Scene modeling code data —
.....

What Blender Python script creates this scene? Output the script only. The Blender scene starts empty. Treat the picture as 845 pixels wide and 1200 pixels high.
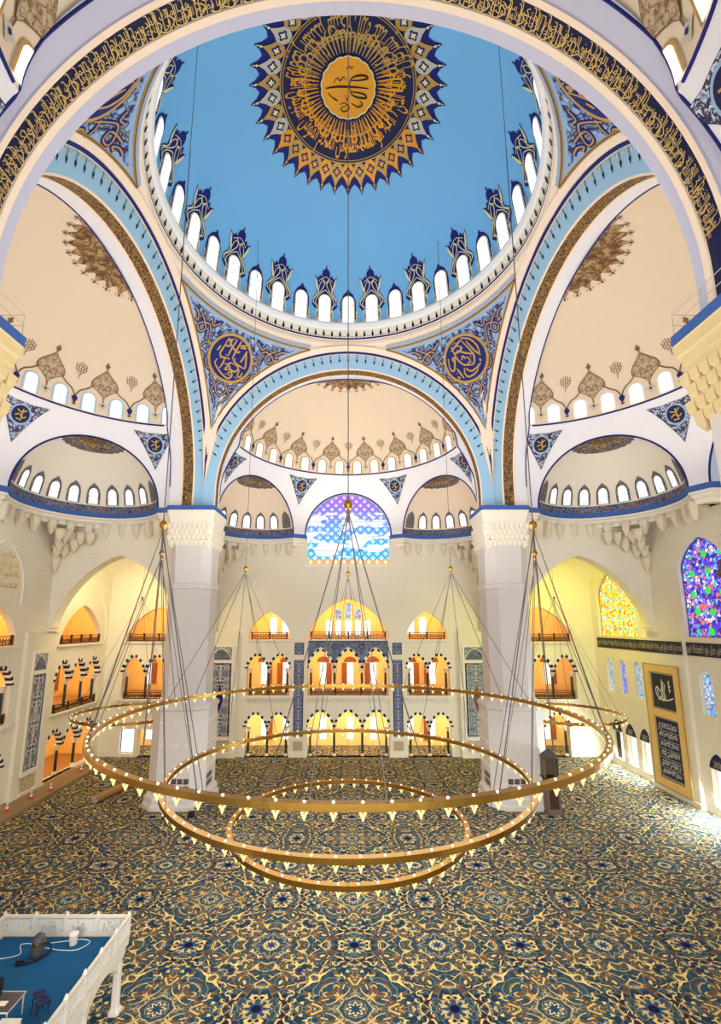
import bpy, math, random, unicodedata
import numpy as np
from mathutils import Vector, Matrix
from mathutils.geometry import tessellate_polygon

random.seed(7)
PI = math.pi
SC = bpy.context.scene
C = SC.collection
sin, cos, sqrt = math.sin, math.cos, math.sqrt


# ----------------------------------------------------------------------------- helpers: mesh
class MB:
    """collects faces and links them as ONE mesh object"""

    def __init__(s):
        s.v, s.f, s.m, s.uv = [], [], [], []

    def add(s, vs, fs, mi=0, uv=None):
        b = len(s.v)
        s.v += [tuple(map(float, p)) for p in vs]
        s.uv += list(uv) if uv is not None else [(0.0, 0.0)] * len(vs)
        s.f += [tuple(b + i for i in f) for f in fs]
        s.m += [mi] * len(fs)

    def grid(s, P, mi=0, uv=None, closed=False, rowmi=None):
        n, m = len(P), len(P[0])
        vs = [p for r in P for p in r]
        for i in range(n - 1):
            pass
        fs, ms = [], []
        for i in range(n - 1):
            for j in range(m if closed else m - 1):
                k = (j + 1) % m
                fs.append((i * m + j, i * m + k, (i + 1) * m + k, (i + 1) * m + j))
                ms.append(rowmi[i] if rowmi else mi)
        b = len(s.v)
        s.v += [tuple(map(float, p)) for p in vs]
        s.uv += [q for r in uv for q in r] if uv is not None else [(0.0, 0.0)] * len(vs)
        s.f += [tuple(b + i for i in f) for f in fs]
        s.m += ms

    def box(s, c, d, mi=0, T=None, taper=1.0):
        x, y, z = c
        a, b, h = d[0] / 2, d[1] / 2, d[2] / 2
        vs = [(x - a, y - b, z - h), (x + a, y - b, z - h), (x + a, y + b, z - h), (x - a, y + b, z - h),
              (x - a * taper, y - b * taper, z + h), (x + a * taper, y - b * taper, z + h), (x + a * taper, y + b * taper, z + h), (x - a * taper, y + b * taper, z + h)]
        if T: vs = [T(*p) for p in vs]
        s.add(vs, [(0, 3, 2, 1), (4, 5, 6, 7), (0, 1, 5, 4), (1, 2, 6, 5), (2, 3, 7, 6), (3, 0, 4, 7)], mi)

    def loft(s, loops, mi=0, cap0=False, cap1=True, rowmi=None):
        s.grid(loops, mi, closed=True, rowmi=rowmi)
        m = len(loops[0])
        if cap0: s.add(loops[0], [tuple(range(m))], rowmi[0] if rowmi else mi)
        if cap1: s.add(loops[-1], [tuple(range(m))], rowmi[-1] if rowmi else mi)

    def lathe(s, prof, n=24, c=(0, 0), mi=0, rowmi=None, a0=0.0):
        P = [[(c[0] + r * cos(a0 + 2 * PI * j / n), c[1] + r * sin(a0 + 2 * PI * j / n), z) for j in range(n)] for r, z in prof]
        s.grid(P, mi, closed=True, rowmi=rowmi)

    def tube(s, pts, r, n=6, mi=0, closed=False):
        pts = [Vector(p) for p in pts]
        rows = []
        N = len(pts)
        for i, p in enumerate(pts):
            if closed:
                d = pts[(i + 1) % N] - pts[i - 1]
            else:
                d = pts[min(i + 1, N - 1)] - pts[max(i - 1, 0)]
            d.normalize()
            a = d.cross(Vector((0, 0, 1)))
            if a.length < 1e-4: a = d.cross(Vector((1, 0, 0)))
            a.normalize()
            b = d.cross(a)
            rr = r[i] if isinstance(r, (list, tuple)) else r
            rows.append([p + a * rr * cos(2 * PI * k / n) + b * rr * sin(2 * PI * k / n) for k in range(n)])
        if closed: rows.append(rows[0])
        s.grid(rows, mi, closed=True)

    def poly(s, loops, mi=0, T=None, uvs=None):
        """filled 2-D polygon, loops[0] outer, the rest holes, T(x, y) -> 3-D"""
        L = [[Vector((p[0], p[1], 0)) for p in lp] for lp in loops]
        flat = [p for lp in L for p in lp]
        tr = tessellate_polygon(L)
        s.add([T(p.x, p.y) if T else (p.x, p.y, 0) for p in flat], [t for t in tr], mi,
              [((p.x, p.y) if uvs is None else (p.x * uvs, p.y * uvs)) for p in flat])

    def fan(s, loop, c, mi, T, rings=1):
        """star-shaped polygon filled in rings towards c, so that it follows a curved surface"""
        rows = []
        for k in range(rings + 1):
            t = k / rings
            rows.append([T(c[0] + (p[0] - c[0]) * max(t, 1e-3), c[1] + (p[1] - c[1]) * max(t, 1e-3)) for p in loop])
        uv = [[(c[0] + (p[0] - c[0]) * k / rings, c[1] + (p[1] - c[1]) * k / rings) for p in loop] for k in range(rings + 1)]
        s.grid(rows, mi, uv=uv, closed=True)

    def ribbon(s, pts, w, mi, T, closed=False):
        N = len(pts)
        A, B = [], []
        for i in range(N):
            if closed:
                p0, p1 = pts[i - 1], pts[(i + 1) % N]
            else:
                p0, p1 = pts[max(i - 1, 0)], pts[min(i + 1, N - 1)]
            dx, dy = p1[0] - p0[0], p1[1] - p0[1]
            l = math.hypot(dx, dy) or 1
            ww = (w[i] if isinstance(w, (list, tuple)) else w) / 2
            nx, ny = -dy / l * ww, dx / l * ww
            A.append((pts[i][0] + nx, pts[i][1] + ny)); B.append((pts[i][0] - nx, pts[i][1] - ny))
        if closed: A.append(A[0]); B.append(B[0])
        s.grid([[T(*p) for p in A], [T(*p) for p in B]], mi)

    def cut(s, co, no):
        """keep the side of the plane that the normal points away from"""
        co, no = np.array(co), np.array(no)
        V = np.array(s.v)
        d = (V - co) @ no
        nf, nm = [], []
        for f, m in zip(s.f, s.m):
            ds = [d[i] for i in f]
            if max(ds) <= 1e-6:
                nf.append(f); nm.append(m); continue
            if min(ds) >= -1e-6: continue
            out = []
            for k in range(len(f)):
                i, j = f[k], f[(k + 1) % len(f)]
                if d[i] <= 0: out.append(i)
                if d[i] * d[j] < 0:
                    t = d[i] / (d[i] - d[j])
                    p = tuple(np.array(s.v[i]) * (1 - t) + np.array(s.v[j]) * t)
                    u = tuple(np.array(s.uv[i]) * (1 - t) + np.array(s.uv[j]) * t)
                    s.v.append(p); s.uv.append(u); d = np.append(d, 0.0)
                    out.append(len(s.v) - 1)
            if len(out) > 2: nf.append(tuple(out)); nm.append(m)
        s.f, s.m = nf, nm

    def build(s, name, mats, parent=None, smooth=False, world=True):
        me = bpy.data.meshes.new(name)
        off = Vector((0, 0, 0))
        if parent is not None and world:
            p = parent
            while p is not None:
                off += p.location; p = p.parent
        me.from_pydata([(a[0] - off.x, a[1] - off.y, a[2] - off.z) for a in s.v], [], s.f)
        if not isinstance(mats, (list, tuple)): mats = [mats]
        for m in mats: me.materials.append(m)
        me.polygons.foreach_set('material_index', s.m)
        if smooth: me.polygons.foreach_set('use_smooth', [True] * len(s.f))
        ul = me.uv_layers.new(name='UVMap')
        li = np.zeros(len(me.loops), dtype=np.int32)
        me.loops.foreach_get('vertex_index', li)
        ul.data.foreach_set('uv', np.array(s.uv, dtype=np.float32)[li].ravel())
        o = bpy.data.objects.new(name, me)
        C.objects.link(o)
        if parent is not None: o.parent = parent
        return o


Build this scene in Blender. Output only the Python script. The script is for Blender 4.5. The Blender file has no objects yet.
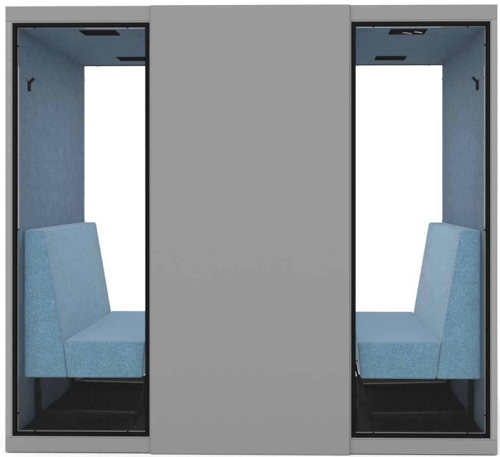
import bpy, bmesh, math
from mathutils import Vector, Matrix
scene = bpy.context.scene
C = scene.collection

# ------------------------------------------------------------------ materials
def mat(name):
    m = bpy.data.materials.new(name); m.use_nodes = True
    nt = m.node_tree
    return m, nt, nt.nodes['Principled BSDF']

def painted_metal(name, col, rough=0.45, spec=0.4, var=0.008, bump=0.03, metallic=0.0):
    m, nt, b = mat(name)
    N, L = nt.nodes, nt.links
    tc = N.new('ShaderNodeTexCoord')
    n1 = N.new('ShaderNodeTexNoise'); n1.inputs['Scale'].default_value = 2.3; n1.inputs['Detail'].default_value = 5
    L.new(tc.outputs['Object'], n1.inputs['Vector'])
    mix = N.new('ShaderNodeMix'); mix.data_type = 'RGBA'
    L.new(n1.outputs['Fac'], mix.inputs[0])
    mix.inputs[6].default_value = (*[c*(1-var) for c in col], 1)
    mix.inputs[7].default_value = (*[c*(1+var) for c in col], 1)
    L.new(mix.outputs[2], b.inputs['Base Color'])
    n2 = N.new('ShaderNodeTexNoise'); n2.inputs['Scale'].default_value = 900; n2.inputs['Detail'].default_value = 2
    L.new(tc.outputs['Object'], n2.inputs['Vector'])
    bp = N.new('ShaderNodeBump'); bp.inputs['Strength'].default_value = bump; bp.inputs['Distance'].default_value = 0.001
    L.new(n2.outputs['Fac'], bp.inputs['Height']); L.new(bp.outputs['Normal'], b.inputs['Normal'])
    b.inputs['Roughness'].default_value = rough
    b.inputs['Specular IOR Level'].default_value = spec
    b.inputs['Metallic'].default_value = metallic
    return m

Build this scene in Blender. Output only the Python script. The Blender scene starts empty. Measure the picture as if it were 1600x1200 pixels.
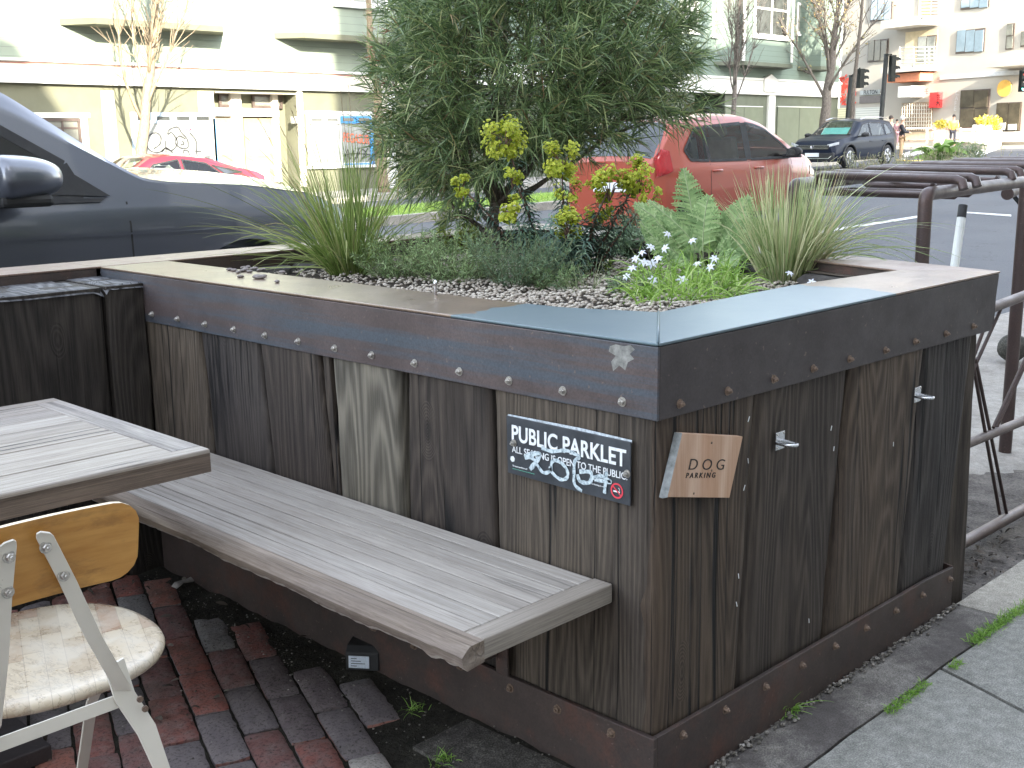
import bpy, bmesh, math, random
import numpy as np
from mathutils import Vector, Matrix, noise as mnoise

rnd = random.Random(7)
C = bpy.context.scene.collection
sc = bpy.context.scene

# ---------------------------------------------------------------- camera
F = 1800.0
CAM = np.array([-1.848, -1.417, 1.42])
MR = np.array([[0.7026504970108383, -0.7114096104920657, -0.01336582021236686],
               [-0.15451653698465384, -0.13422401338476975, -0.978830196729318],
               [0.694555194961993, 0.6898407644742461, -0.20423711910643333]])
cd = bpy.data.cameras.new('camera'); cam = bpy.data.objects.new('camera', cd); C.objects.link(cam)
cd.sensor_width = 36.0; cd.lens = 36.0 * F / 1600.0; cd.clip_start = 0.05; cd.clip_end = 600
R = Matrix((MR[0], -MR[1], -MR[2])).transposed()
cam.matrix_world = Matrix.Translation(CAM) @ R.to_4x4()
sc.camera = cam

# ---------------------------------------------------------------- sky + sun
SUN = Vector((0.40, 0.85, -0.36)).normalized()
w = bpy.data.worlds.new('World'); sc.world = w; w.use_nodes = True
nt = w.node_tree; nt.nodes.clear()
bg = nt.nodes.new('ShaderNodeBackground'); out = nt.nodes.new('ShaderNodeOutputWorld')
sky = nt.nodes.new('ShaderNodeTexSky'); sky.sky_type = 'NISHITA'; sky.sun_disc = False
sky.sun_elevation = math.asin(-SUN.z); sky.sun_rotation = math.atan2(-SUN.x, -SUN.y)
sky.dust_density = 1.6; sky.air_density = 1.0; sky.ozone_density = 1.0
bg.inputs['Strength'].default_value = 0.15
hs = nt.nodes.new('ShaderNodeHueSaturation'); hs.inputs['Saturation'].default_value = .45   # added desaturation, tones down the blue of the skylight
nt.links.new(sky.outputs[0], hs.inputs['Color']); nt.links.new(hs.outputs[0], bg.inputs[0]); nt.links.new(bg.outputs[0], out.inputs[0])
sl = bpy.data.lights.new('sun', 'SUN'); sl.energy = 2.3; sl.angle = math.radians(0.5); sl.color = (1.0, 0.93, 0.80)
so = bpy.data.objects.new('sun', sl); C.objects.link(so)
so.rotation_euler = SUN.to_track_quat('-Z', 'Y').to_euler()
sc.view_settings.view_transform = 'Standard'; sc.view_settings.look = 'None'
sc.view_settings.exposure = 3.45; sc.view_settings.gamma = 1.0
sc.render.film_transparent = False

# ---------------------------------------------------------------- pixel -> place helpers
def ray(x, y): return MR.T @ np.array([x - 800, y - 600, F])
def onz(x, y, z=0.0):
    d = ray(x, y); return Vector(CAM + d * (z - CAM[2]) / d[2])
def ony(x, y, Y):
    d = ray(x, y); return Vector(CAM + d * (Y - CAM[1]) / d[1])
def onx(x, y, X):
    d = ray(x, y); return Vector(CAM + d * (X - CAM[0]) / d[0])
def atd(x, y, D): return Vector(CAM + ray(x, y) * D / F)
def onplane(x, y, P, n):
    d = ray(x, y); P = np.array(P); n = np.array(n)
    return Vector(CAM + d * float((P - CAM) @ n) / float(d @ n))

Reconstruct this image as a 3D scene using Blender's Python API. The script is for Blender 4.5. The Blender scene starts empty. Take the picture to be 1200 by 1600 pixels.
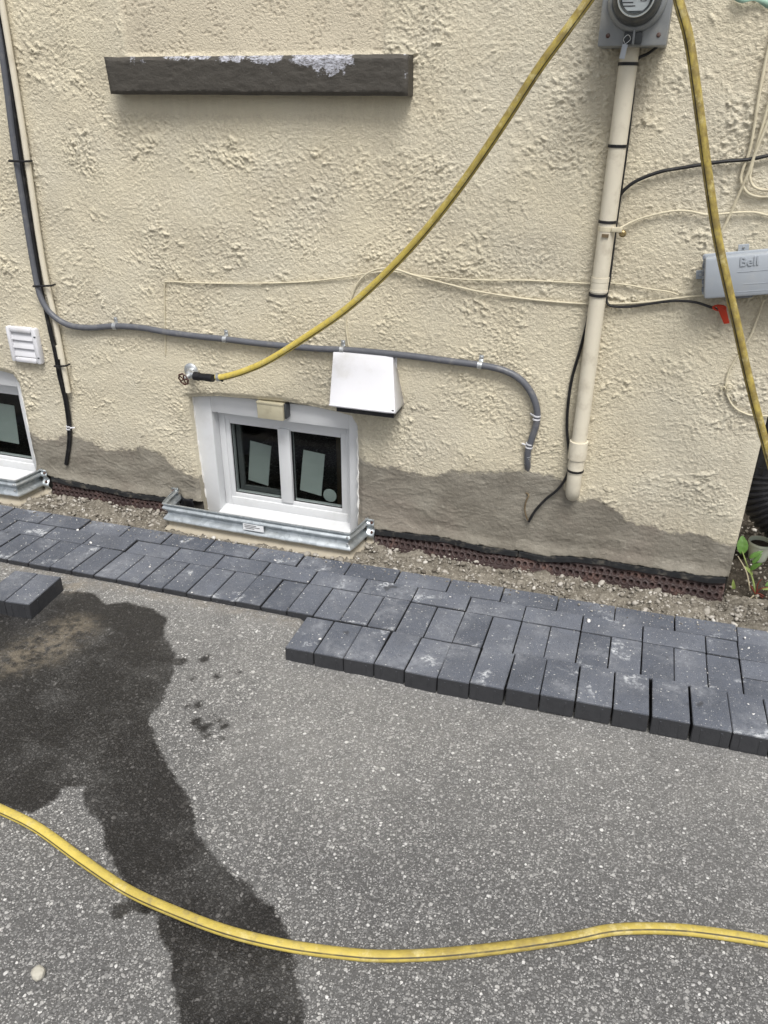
import bpy, bmesh, math, random
import numpy as np
from mathutils import Vector, Matrix
random.seed(7); rng = np.random.default_rng(7)
S = bpy.context.scene
C = S.collection
PI = math.pi
# ------------------------------------------------------------------ camera
F, PITCH, YAW, ROLL = 1242.23, 0.4792, 0.3131, 0.0070       # focal length in photo pixels, angles
CAM = np.array([0.946, -2.4229, 1.623])
GA, GB, GG = 0.0118, -0.0239, 0.0032                        # slope of the paving along X / Y, turn of its rows
def _axes():
    cy, sy, cp, sp = math.cos(YAW), math.sin(YAW), math.cos(PITCH), math.sin(PITCH)
    f = np.array([-sy*cp, cy*cp, -sp]); r = np.array([cy, sy, 0.]); u = np.cross(r, f)
    cr, sr = math.cos(ROLL), math.sin(ROLL)
    return cr*r + sr*u, -sr*r + cr*u, f
AX = _axes()
cd = bpy.data.cameras.new('camera'); cam = bpy.data.objects.new('camera', cd); C.objects.link(cam)
cd.sensor_fit = 'VERTICAL'; cd.sensor_height = 36; cd.lens = 36*F/1600; cd.clip_start = .02; cd.clip_end = 500
m3 = Matrix((AX[0], AX[1], -AX[2])).transposed()
cam.matrix_world = Matrix.Translation(CAM) @ m3.to_4x4()
S.camera = cam
# ------------------------------------------------------------------ sky, sun, exposure
SUN_EL, SUN_AZ = math.radians(60), math.radians(152)        # high, from behind the camera and a little to its right
W = bpy.data.worlds.new('World'); S.world = W; W.use_nodes = True
nt = W.node_tree; bg = nt.nodes['Background']
sky = nt.nodes.new('ShaderNodeTexSky'); sky.sky_type = 'NISHITA'; sky.sun_disc = False
sky.sun_elevation = SUN_EL; sky.sun_rotation = SUN_AZ; sky.air_density = 1.0; sky.dust_density = 4.0; sky.ozone_density = 1.0
hs = nt.nodes.new('ShaderNodeHueSaturation'); hs.inputs['Saturation'].default_value = .30
nt.links.new(sky.outputs[0], hs.inputs['Color']); nt.links.new(hs.outputs[0], bg.inputs['Color'])
bg.inputs['Strength'].default_value = .075
sl = bpy.data.lights.new('sun', 'SUN'); sl.energy = 1.5; sl.angle = math.radians(24); sl.color = (1, .98, .95)
sun = bpy.data.objects.new('sun', sl); C.objects.link(sun)
sdir = Vector((math.sin(SUN_AZ)*math.cos(SUN_EL), math.cos(SUN_AZ)*math.cos(SUN_EL), math.sin(SUN_EL)))
sun.rotation_euler = sdir.to_track_quat('Z', 'Y').to_euler()
sun.location = (1, -3, 6)
vs = S.view_settings; vs.view_transform = 'Standard'; vs.look = 'None'; vs.gamma = 1; vs.exposure = .98
vs.use_curve_mapping = False
cy_ = S.cycles; cy_.max_bounces = 6; cy_.diffuse_bounces = 3; cy_.glossy_bounces = 3; cy_.transmission_bounces = 4; cy_.transparent_max_bounces = 8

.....

EXERCISE — Output nothing except the lines from the one containing "no objects yet." through the one containing "C = scene.collection", both kept, with the pictures removed.

WRITTEN SOLUTION —
Build this scene in Blender. Output only the Python script. The script is for Blender 4.5. The Blender file has no objects yet.
import bpy, bmesh, math
from mathutils import Vector, Matrix
scene = bpy.context.scene
C = scene.collection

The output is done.